Müslüman toplumların anlaşılması, zihin dünyalarındaki yapı, eylem ve niyetlerin tecrübe edilişini Kur'an merkezli anlamak/açıklamak ve bilgi/değer üretimi için Kur'an'ı esas alan bir sosyolojinin geliştirilmesi yadsınmaması gereken bir ihtiyaçtır. Zaten Kur'an'ın da gönderiliş amacı bunu teyid etmekteri (İsra, 9).
Bunun yanında bir denge arayışı olarak en temelde sosyoloji biliminin kurucu çerçevesini çizenlerin paradigmalarına tamamen teslim olmadan, Hz. Peygambere risaletin başında emredilen "Bütün olumsuzluklardan zihinsel bir hicret yaşa" (Müddessir, 5) emri onu, dönemindeki medeniyetin olumsuz izlerinden uzaklaştırırken; günümüzde de Batı biliminin dayatıcı/tek tipçi ve homojenleştirici yönlerinden metodik/zihnen bir hicrete ihtiyaç olduğu ortadadır.
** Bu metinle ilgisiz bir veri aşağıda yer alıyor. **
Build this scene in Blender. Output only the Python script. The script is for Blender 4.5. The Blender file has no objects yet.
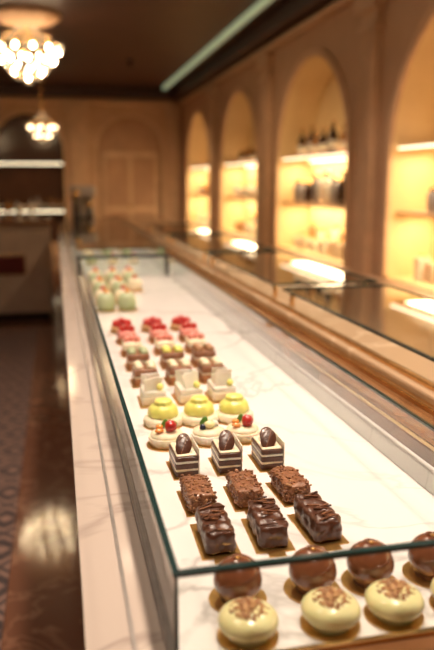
import bpy, bmesh, math, random
from mathutils import Vector, Matrix, noise
random.seed(7)
S=.42; CZ=1.5
col=bpy.context.scene.collection
DECK=CZ-1.2*S; RAIL=CZ-.931*S
XL=.245*S; XR=1.385*S; Y0=1.555*S; Y1=9.12*S
XO=.025*S

# ---------------- materials ----------------
def newmat(name):
    m=bpy.data.materials.new(name); m.use_nodes=True
    nt=m.node_tree; return m,nt,nt.nodes['Principled BSDF']
def pbr(name,c,rough=.5,metal=0,c2=None,scale=20,bump=0,bscale=60,coat=0,emit=None,es=0,trans=0,sss=0,spec=None,detail=4):
    m,nt,b=newmat(name); N=nt.nodes; L=nt.links
    b.inputs['Base Color'].default_value=(*c,1)
    b.inputs['Roughness'].default_value=rough; b.inputs['Metallic'].default_value=metal
    b.inputs['Coat Weight'].default_value=coat; b.inputs['Coat Roughness'].default_value=.08
    if spec is not None: b.inputs['Specular IOR Level'].default_value=spec
    if trans: b.inputs['Transmission Weight'].default_value=trans
    if sss:
        b.inputs['Subsurface Weight'].default_value=sss; b.inputs['Subsurface Scale'].default_value=.01
    if emit: b.inputs['Emission Color'].default_value=(*emit,1); b.inputs['Emission Strength'].default_value=es
    tc=N.new('ShaderNodeTexCoord')
    n=N.new('ShaderNodeTexNoise'); n.inputs['Scale'].default_value=scale; n.inputs['Detail'].default_value=detail
    L.new(tc.outputs['Object'],n.inputs['Vector'])
    cr=N.new('ShaderNodeValToRGB'); c2=c2 or tuple(v*.85 for v in c)
    cr.color_ramp.elements[0].position=.35; cr.color_ramp.elements[1].position=.65
    cr.color_ramp.elements[0].color=(*c2,1); cr.color_ramp.elements[1].color=(*c,1)
    L.new(n.outputs['Fac'],cr.inputs['Fac']); L.new(cr.outputs['Color'],b.inputs['Base Color'])
    if bump:
        n2=N.new('ShaderNodeTexNoise'); n2.inputs['Scale'].default_value=bscale; n2.inputs['Detail'].default_value=3
        L.new(tc.outputs['Object'],n2.inputs['Vector'])
        bp=N.new('ShaderNodeBump'); bp.inputs['Strength'].default_value=bump; bp.inputs['Distance'].default_value=.004
        L.new(n2.outputs['Fac'],bp.inputs['Height']); L.new(bp.outputs['Normal'],b.inputs['Normal'])
    return m
def emis(name,c,s):
    m,nt,b=newmat(name)
    b.inputs['Base Color'].default_value=(*c,1); b.inputs['Emission Color'].default_value=(*c,1); b.inputs['Emission Strength'].default_value=s
    return m
def marble(name,base,vein,rough=.15,scale=2.2,vw=.03,amt=1.0,spec=.5):
    m,nt,b=newmat(name); N=nt.nodes; L=nt.links
    tc=N.new('ShaderNodeTexCoord')
    n=N.new('ShaderNodeTexNoise'); n.inputs['Scale'].default_value=scale; n.inputs['Detail'].default_value=6; n.inputs['Distortion'].default_value=1.2
    L.new(tc.outputs['Object'],n.inputs['Vector'])
    s=N.new('ShaderNodeMath'); s.operation='SUBTRACT'; s.inputs[1].default_value=.5; L.new(n.outputs['Fac'],s.inputs[0])
    a=N.new('ShaderNodeMath'); a.operation='ABSOLUTE'; L.new(s.outputs[0],a.inputs[0])
    cr=N.new('ShaderNodeValToRGB'); cr.color_ramp.elements[0].position=0; cr.color_ramp.elements[1].position=vw
    v=tuple(vein[i]*amt+base[i]*(1-amt) for i in range(3))
    cr.color_ramp.elements[0].color=(*v,1); cr.color_ramp.elements[1].color=(*base,1)
    L.new(a.outputs[0],cr.inputs['Fac'])
    n2=N.new('ShaderNodeTexNoise'); n2.inputs['Scale'].default_value=scale*.6; L.new(tc.outputs['Object'],n2.inputs['Vector'])
    mx=N.new('ShaderNodeMix'); mx.data_type='RGBA'; mx.blend_type='MIX'
    mr=N.new('ShaderNodeMapRange'); mr.inputs[1].default_value=.45; mr.inputs[2].default_value=.75; L.new(n2.outputs['Fac'],mr.inputs[0])
    L.new(mr.outputs[0],mx.inputs[0]); L.new(cr.outputs['Color'],mx.inputs[6]); mx.inputs[7].default_value=(*base,1)
    L.new(mx.outputs[2],b.inputs['Base Color']); b.inputs['Roughness'].default_value=rough; b.inputs['Specular IOR Level'].default_value=spec
    return m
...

Burada İbn Haldun geleneğinin zengin Kur'an içerikli toplumsal okuma yöntemi aslında bir anlamda yeni bir yöntem üretmede rehberlik edecek kapasitededir. Bu hicret, bilimin ana konu ve yöntemini inkar anlamında değildir ancak paranteze alma (epoche) veya metodik şüphe diyebileceğimiz kurgunun değer temelli yoklanılmasıdır. Bu ilişkiyi kurarken modern bir paradigma ile (sosyoloji) ezeli ve ilahi bir kelam olan Kur'an'ın farklılıkları dikkat çekicidir.
Şöyle ki sosyolojide gerçeklik inşa edilir veya doğadan çıkarsanırken, Kur'ani sosyolojide yorum ve eylem bir gerçeklik olarak tabi olacağı hakikatleri inşa edecektir. Bir yönüyle birisi "anlama", "açıklama" ve "tasvir etme"ye yönelirken, diğeri "tebliğ", "değer merkezli inşa", "kurtuluşa çağrı" ve "hayat veren kaynağı" öğretme merkezli bir döngüyü gösterecektir.